Abdullah bin Rawahah mengambil daging itu. Di saat menggigitnya, tiba-tiba mendengar suara serangan musuh datang. Ia langsung membuang daging dan mengambil pedangnya lalu bertempur hingga gugur sebagai syahid.
Muncul Panglima Baru
Panji perang diambil alih oleh Tsabit bin Arqam dari Bani Al-Ajlan. Ia berkata, ”Wahai kaum Muslimin, pilihlah salah seorang dari kalian untuk menjadi panglima pasukan.”
Pasukan muslimin berkata, ”Engkaulah panglima perang kami.” Tsabit bin Arqam berkata,”Aku tidak bersedia.”
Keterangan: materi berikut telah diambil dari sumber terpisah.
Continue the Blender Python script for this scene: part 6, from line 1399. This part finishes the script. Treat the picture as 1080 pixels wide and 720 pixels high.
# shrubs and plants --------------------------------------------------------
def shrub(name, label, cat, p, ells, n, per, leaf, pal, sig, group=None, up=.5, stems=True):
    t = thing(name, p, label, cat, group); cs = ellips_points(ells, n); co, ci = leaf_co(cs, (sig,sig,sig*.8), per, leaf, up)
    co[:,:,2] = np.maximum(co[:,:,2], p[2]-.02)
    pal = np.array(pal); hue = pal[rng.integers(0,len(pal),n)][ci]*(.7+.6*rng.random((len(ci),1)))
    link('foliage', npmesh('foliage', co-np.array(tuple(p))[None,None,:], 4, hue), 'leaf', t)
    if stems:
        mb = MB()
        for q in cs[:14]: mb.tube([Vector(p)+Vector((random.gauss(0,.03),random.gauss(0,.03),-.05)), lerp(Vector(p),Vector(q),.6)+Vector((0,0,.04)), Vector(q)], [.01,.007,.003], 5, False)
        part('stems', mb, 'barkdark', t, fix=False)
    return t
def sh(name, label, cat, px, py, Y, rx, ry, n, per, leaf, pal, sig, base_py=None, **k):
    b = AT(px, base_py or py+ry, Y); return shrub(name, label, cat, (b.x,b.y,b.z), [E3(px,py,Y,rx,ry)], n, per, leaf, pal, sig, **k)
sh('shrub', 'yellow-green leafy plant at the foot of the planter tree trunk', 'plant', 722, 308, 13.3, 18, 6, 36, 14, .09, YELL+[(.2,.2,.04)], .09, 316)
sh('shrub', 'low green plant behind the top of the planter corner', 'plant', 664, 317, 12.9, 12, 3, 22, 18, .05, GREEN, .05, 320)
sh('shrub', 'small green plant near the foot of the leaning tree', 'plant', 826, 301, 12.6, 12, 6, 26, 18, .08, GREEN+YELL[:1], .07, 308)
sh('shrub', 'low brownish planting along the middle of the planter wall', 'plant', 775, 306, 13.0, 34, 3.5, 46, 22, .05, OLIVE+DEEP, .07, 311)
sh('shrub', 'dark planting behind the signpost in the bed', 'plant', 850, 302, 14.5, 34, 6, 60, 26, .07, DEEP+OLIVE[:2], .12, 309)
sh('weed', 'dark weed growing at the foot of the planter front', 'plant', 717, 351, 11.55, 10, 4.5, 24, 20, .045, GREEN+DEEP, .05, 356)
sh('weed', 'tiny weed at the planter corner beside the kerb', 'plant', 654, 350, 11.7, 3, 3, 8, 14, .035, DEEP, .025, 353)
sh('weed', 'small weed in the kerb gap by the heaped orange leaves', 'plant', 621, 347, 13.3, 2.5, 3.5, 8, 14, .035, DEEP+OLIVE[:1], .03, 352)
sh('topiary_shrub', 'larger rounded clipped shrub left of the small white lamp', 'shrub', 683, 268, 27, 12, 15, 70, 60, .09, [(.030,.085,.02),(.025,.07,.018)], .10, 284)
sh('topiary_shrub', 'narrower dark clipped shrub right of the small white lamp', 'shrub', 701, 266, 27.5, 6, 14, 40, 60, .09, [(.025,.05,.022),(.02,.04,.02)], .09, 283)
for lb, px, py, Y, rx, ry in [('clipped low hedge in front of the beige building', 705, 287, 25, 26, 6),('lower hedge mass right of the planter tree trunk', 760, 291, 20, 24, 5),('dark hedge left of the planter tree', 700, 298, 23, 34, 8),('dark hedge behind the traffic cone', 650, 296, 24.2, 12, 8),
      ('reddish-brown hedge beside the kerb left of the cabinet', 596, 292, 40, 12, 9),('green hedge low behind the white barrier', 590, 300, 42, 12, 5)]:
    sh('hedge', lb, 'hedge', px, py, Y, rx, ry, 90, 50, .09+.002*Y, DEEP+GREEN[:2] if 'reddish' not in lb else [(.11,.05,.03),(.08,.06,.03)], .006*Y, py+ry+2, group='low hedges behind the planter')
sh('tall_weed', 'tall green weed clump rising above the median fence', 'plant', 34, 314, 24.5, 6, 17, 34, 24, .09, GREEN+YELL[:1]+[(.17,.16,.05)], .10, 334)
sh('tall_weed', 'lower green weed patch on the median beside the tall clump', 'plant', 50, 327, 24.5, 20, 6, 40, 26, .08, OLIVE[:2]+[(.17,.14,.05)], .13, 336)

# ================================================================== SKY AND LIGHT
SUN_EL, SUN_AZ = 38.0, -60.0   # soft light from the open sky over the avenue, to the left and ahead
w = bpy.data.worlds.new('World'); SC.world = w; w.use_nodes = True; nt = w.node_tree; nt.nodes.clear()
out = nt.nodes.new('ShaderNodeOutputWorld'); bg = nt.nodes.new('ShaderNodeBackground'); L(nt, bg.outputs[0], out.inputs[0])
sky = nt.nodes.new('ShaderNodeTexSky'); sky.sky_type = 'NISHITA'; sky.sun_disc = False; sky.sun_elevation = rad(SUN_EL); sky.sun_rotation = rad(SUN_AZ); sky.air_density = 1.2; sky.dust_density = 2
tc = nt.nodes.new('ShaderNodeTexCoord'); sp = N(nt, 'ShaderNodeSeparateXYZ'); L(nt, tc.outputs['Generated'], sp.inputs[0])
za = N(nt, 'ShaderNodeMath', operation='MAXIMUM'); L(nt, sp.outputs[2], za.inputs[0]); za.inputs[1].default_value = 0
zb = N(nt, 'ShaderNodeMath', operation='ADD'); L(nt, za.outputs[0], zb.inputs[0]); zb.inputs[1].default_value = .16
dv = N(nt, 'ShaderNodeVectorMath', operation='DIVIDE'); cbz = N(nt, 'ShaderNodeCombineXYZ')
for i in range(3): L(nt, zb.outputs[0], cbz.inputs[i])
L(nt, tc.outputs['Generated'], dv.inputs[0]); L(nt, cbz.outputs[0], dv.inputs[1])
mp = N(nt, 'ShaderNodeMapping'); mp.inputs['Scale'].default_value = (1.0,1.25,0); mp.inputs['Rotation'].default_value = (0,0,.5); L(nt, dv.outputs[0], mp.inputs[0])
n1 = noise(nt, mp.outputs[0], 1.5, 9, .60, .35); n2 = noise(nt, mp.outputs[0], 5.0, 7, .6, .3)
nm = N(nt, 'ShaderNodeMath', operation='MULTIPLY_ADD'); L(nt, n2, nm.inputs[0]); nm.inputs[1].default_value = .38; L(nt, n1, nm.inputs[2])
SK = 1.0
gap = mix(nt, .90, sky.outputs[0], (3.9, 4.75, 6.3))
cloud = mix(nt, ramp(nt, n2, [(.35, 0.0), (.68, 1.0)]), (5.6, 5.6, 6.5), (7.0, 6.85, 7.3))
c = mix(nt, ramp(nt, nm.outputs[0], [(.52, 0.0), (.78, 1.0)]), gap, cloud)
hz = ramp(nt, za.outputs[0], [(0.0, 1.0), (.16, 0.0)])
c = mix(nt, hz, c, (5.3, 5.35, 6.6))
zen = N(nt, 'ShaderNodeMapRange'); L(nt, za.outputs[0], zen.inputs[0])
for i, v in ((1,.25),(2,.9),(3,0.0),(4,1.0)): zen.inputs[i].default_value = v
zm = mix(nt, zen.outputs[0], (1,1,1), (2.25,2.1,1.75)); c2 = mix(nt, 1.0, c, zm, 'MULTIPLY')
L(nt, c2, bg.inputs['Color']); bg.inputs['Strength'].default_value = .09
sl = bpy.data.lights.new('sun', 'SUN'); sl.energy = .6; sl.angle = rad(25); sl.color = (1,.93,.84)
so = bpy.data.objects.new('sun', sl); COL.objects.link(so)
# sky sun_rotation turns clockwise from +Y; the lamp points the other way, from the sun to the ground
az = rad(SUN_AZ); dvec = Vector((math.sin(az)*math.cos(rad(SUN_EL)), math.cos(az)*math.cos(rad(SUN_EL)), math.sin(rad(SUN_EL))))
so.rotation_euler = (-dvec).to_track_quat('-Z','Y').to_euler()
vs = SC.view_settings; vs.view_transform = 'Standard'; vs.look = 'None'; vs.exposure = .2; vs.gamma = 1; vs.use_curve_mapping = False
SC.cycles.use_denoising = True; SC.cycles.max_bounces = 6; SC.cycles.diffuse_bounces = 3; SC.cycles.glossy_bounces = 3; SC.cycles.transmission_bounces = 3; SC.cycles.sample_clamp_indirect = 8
Kemudian pasukan muslimin mengangkat Khalid bin Walid menjadi panglima pasukan. Khalid mengambil panji perang dan mengomando menyerang musuh. Setelah bertempur beberapa hari Khalid menarik pasukan mundur. Melihat sisa pasukannya yang tak imbang, dia memutuskan pulang.
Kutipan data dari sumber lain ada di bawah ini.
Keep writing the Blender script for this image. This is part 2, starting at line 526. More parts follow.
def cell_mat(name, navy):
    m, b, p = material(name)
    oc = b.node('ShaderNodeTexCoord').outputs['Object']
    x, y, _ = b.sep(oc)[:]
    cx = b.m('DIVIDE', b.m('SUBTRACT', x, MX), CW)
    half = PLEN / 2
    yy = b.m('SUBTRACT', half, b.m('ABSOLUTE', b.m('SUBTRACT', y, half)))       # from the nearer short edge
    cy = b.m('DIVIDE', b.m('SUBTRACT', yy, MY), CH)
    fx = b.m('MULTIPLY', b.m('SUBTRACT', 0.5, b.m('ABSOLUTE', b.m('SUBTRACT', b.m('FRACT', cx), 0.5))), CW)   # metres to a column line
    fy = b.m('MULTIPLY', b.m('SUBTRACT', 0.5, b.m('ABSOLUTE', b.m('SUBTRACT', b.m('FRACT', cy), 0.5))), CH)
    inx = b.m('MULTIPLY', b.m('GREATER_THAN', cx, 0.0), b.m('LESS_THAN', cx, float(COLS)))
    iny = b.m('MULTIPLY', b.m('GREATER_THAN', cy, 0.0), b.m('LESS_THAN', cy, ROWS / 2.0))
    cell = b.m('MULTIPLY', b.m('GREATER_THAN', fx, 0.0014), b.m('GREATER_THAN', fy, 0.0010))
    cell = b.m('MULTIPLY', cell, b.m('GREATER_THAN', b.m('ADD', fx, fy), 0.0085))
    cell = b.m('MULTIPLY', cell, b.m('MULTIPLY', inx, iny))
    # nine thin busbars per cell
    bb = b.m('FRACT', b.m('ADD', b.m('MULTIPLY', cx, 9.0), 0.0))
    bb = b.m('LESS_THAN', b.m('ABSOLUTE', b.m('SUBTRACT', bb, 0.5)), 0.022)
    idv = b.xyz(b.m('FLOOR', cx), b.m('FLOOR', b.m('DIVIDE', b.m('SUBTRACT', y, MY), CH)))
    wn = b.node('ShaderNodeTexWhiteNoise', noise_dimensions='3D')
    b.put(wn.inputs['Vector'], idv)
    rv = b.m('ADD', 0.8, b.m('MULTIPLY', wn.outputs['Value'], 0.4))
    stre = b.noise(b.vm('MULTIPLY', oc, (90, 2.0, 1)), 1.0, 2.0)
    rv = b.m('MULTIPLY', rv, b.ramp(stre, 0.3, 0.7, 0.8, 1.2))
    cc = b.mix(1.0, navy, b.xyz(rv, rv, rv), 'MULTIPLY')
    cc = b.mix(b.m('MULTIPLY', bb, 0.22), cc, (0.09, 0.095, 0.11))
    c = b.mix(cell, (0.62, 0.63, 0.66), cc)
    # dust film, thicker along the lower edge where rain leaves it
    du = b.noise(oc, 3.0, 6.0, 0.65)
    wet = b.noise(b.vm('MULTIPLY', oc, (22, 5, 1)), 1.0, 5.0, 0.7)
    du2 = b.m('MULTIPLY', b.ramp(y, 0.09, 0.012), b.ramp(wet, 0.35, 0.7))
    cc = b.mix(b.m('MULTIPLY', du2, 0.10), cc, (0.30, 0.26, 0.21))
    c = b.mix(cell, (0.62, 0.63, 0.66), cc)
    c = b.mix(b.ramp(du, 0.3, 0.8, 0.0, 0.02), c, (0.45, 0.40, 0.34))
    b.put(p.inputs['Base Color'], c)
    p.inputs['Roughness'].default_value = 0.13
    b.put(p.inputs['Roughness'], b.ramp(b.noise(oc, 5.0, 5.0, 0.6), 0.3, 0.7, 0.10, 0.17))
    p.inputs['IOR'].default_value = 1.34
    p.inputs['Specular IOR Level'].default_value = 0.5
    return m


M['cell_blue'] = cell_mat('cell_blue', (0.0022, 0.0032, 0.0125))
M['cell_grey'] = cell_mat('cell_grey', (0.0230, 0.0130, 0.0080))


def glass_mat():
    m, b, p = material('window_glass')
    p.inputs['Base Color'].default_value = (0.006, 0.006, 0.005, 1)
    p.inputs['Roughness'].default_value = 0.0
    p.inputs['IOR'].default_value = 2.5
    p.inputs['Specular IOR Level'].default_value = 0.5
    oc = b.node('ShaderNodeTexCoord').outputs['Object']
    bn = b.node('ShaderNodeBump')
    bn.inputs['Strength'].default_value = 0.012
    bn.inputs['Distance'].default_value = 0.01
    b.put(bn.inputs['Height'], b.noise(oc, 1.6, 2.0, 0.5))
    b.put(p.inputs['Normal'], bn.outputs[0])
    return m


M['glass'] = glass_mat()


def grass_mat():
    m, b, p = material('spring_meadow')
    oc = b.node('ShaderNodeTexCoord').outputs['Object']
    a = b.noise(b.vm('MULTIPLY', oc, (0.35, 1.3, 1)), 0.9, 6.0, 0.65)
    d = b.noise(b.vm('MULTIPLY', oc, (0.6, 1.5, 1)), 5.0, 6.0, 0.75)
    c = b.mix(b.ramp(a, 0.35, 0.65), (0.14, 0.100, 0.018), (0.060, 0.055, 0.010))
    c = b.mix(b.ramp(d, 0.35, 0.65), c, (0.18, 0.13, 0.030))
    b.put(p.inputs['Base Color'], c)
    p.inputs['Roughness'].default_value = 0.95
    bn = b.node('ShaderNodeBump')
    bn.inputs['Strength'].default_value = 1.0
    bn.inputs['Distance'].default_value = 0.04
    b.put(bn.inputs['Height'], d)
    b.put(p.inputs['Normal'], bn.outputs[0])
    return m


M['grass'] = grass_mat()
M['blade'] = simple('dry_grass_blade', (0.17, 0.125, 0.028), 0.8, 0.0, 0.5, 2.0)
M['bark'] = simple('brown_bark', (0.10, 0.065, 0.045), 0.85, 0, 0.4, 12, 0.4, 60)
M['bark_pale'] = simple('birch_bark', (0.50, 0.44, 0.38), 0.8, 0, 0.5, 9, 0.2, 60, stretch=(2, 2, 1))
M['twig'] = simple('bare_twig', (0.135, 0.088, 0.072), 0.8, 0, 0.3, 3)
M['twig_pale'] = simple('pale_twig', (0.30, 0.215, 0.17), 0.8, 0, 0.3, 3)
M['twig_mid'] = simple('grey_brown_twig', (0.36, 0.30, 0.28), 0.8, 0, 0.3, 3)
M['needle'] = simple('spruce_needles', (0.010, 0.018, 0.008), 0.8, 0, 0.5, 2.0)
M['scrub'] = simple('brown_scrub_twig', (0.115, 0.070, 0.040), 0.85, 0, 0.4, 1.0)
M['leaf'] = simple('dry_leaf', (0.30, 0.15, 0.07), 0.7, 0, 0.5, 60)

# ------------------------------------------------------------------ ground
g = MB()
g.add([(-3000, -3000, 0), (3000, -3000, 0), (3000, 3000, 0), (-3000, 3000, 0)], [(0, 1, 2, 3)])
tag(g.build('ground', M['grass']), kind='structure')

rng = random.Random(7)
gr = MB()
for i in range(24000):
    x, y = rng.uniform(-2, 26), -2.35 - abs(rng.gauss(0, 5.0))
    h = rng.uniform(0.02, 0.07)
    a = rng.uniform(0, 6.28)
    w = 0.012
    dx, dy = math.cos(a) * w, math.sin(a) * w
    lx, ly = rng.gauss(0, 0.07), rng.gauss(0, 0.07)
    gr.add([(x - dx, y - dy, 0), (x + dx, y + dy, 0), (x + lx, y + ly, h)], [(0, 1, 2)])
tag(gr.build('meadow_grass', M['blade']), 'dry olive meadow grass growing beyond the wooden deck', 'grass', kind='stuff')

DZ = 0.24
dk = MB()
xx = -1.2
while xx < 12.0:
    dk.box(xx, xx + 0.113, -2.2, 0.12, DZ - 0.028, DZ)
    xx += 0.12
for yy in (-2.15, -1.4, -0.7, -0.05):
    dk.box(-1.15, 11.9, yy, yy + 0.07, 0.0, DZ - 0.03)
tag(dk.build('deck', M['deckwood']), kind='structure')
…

Saat mendengar kepulangan pasukan kaum muslimin mendekati Madinah, Rasulullah dengan naik kuda menyambut bersama kaum muslimin, dan anak-anak sambil berlarian. Kabar duka kekalahan perang disambut isak tangis.
Kaum muslimin menaburkan tanah ke arah pasukan karena marah. Pasukan yang pulang ini dianggap melarikan diri dari perang meninggalkan sahabat-sahabat yang telah syahid. ”Wahai orang-orang yang lari, kalian lari dari jalan Allah.” Rasulullah menjelaskan,”Mereka tidak melarikan diri, namun akan balik kembali, insya Allah.”
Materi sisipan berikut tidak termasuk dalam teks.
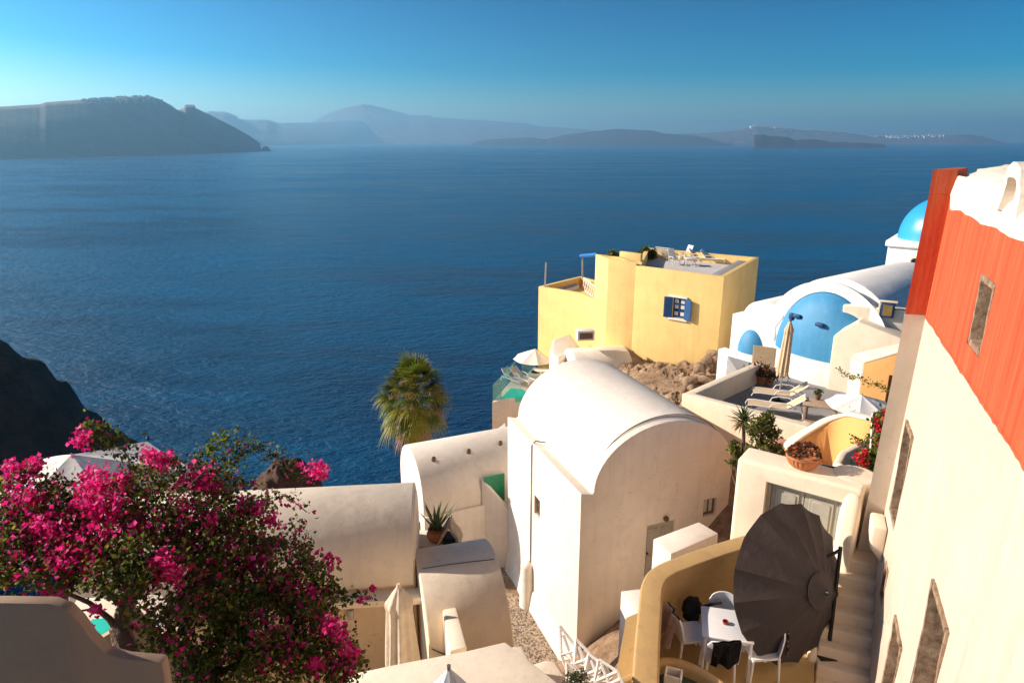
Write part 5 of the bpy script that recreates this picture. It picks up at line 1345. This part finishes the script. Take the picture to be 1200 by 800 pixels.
# ---- yucca and shrub in the bed
q = PD(868, 542, 16.0); q.z = -7.6
t = thing('yucca', 'spiky yucca with a bare stem beside the gate pier', 'plant', tuple(q)); hd_ = PY(872, 490, q.y)
bm = new(); tube(bm, [q-Vector((0,0,1)), q, q.lerp(hd_, .5)+Vector((.04, 0, 0)), hd_], [.05, .05, .04, .045], 10); fin('trunk', bm, TRUNKM, t)
bm = new()
for k in range(85):
    a = rnd()*2*PI; e = random.uniform(-.9, 1.3); L = random.uniform(.32, .48)*(1 if e > -.2 else .75)
    d = Vector((math.cos(a)*math.cos(e), math.sin(a)*math.cos(e), math.sin(e))); b = hd_+Vector((0, 0, -.12+.12*rnd()))
    blade(bm, b, b+d*L, .035, 0 if e > -.2 else 1, .05, 4)
fin('leaves', bm, YUCC, t)
def shrub(label, clumps, t0, stem, size, mats, name='shrub', cnt=1.0, cat='shrub'):
    t = thing(name, label, cat, tuple(stem)); pts = []
    bm = new()
    for (px, py, r_, n_) in clumps:
        c = PD(px, py, t0); rr = r_*t0/800
        tube(bm, [Vector(stem), Vector(stem).lerp(c, .5)+Vector((gs_(0, .05), gs_(0, .05), 0)), c], [.022, .014, .006], 6)
        for _ in range(int(n_*cnt)):
            d = Vector((gs_(0, 1), gs_(0, 1), gs_(0, 1))).normalized()*rr*rnd()**.45
            pts.append(c+d*(1+.35*MN.noise(c+d*4)))
    fin('stems', bm, TRUNKM, t); bm = new(); leaf_cloud(bm, pts, size, tuple(range(len(mats)))); fin('leaves', bm, mats, t); return t
q = PD(892, 545, 15.2); q.z = -7.6
shrub('bushy olive green shrub with feathery twigs between the yucca and the succulent bowl', [(893, 500, 13, 420), (900, 492, 9, 260), (884, 505, 10, 260), (905, 508, 9, 260), (893, 520, 13, 380), (908, 527, 9, 240), (880, 528, 8, 160), (917, 533, 6, 120)], 15.2, q, .085, SHRUB)
q = PD(863, 560, 15.9); q.z = -7.7
shrub('small drooping green shrub against the round gable of the largest house', [(861, 527, 7, 200), (866, 536, 7, 200), (858, 542, 5, 120), (862, 520, 5, 90)], 15.9, q, .08, SHRUB)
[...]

Duka untuk Keluarga Ja’far
Setelah itu Rasulullah datang bertakziah ke rumah Ja’far. Istri Ja’far, Asma binti Umais belum mendengar kabar suaminya. Saat itu dia sibuk menyamak 40 kulit dan membuat adonan roti. Memandikan anak-anaknya dan meminyaki rambutnya sehingga tak sempat keluar.
Rasulullah berkata kepada Asma’,”Bawalah kemari anak-anak Ja’far.” Rasulullah mencium mereka satu persatu dengan air mata berlinang. Asma’ bertanya,”Rasulullah, apa yang membuatmu menangis? Apakah telah mendapat berita tentang Ja’far dan para sahabat?”
Rasulullah bercerita,”Mereka gugur pada hari ini.” Asma’ berdiri sambil menangis lalu berteriak menyebut nama suaminya hingga wanita-wanita mendatangi rumahnya. Lalu Rasulullah keluar rumah itu seraya berkata, ”Memasaklah makanan untuk keluarga Ja’far, sebab mereka berduka dengan kematian Ja’far.”
Perintah Khalid bin Walid mengakhiri kekalahan perang dengan pulang ke Madinah menjadi perdebatan penduduk. Ada yang menuduh pengecut karena takut mati. Ada yang menyatakan keputusan itu benar.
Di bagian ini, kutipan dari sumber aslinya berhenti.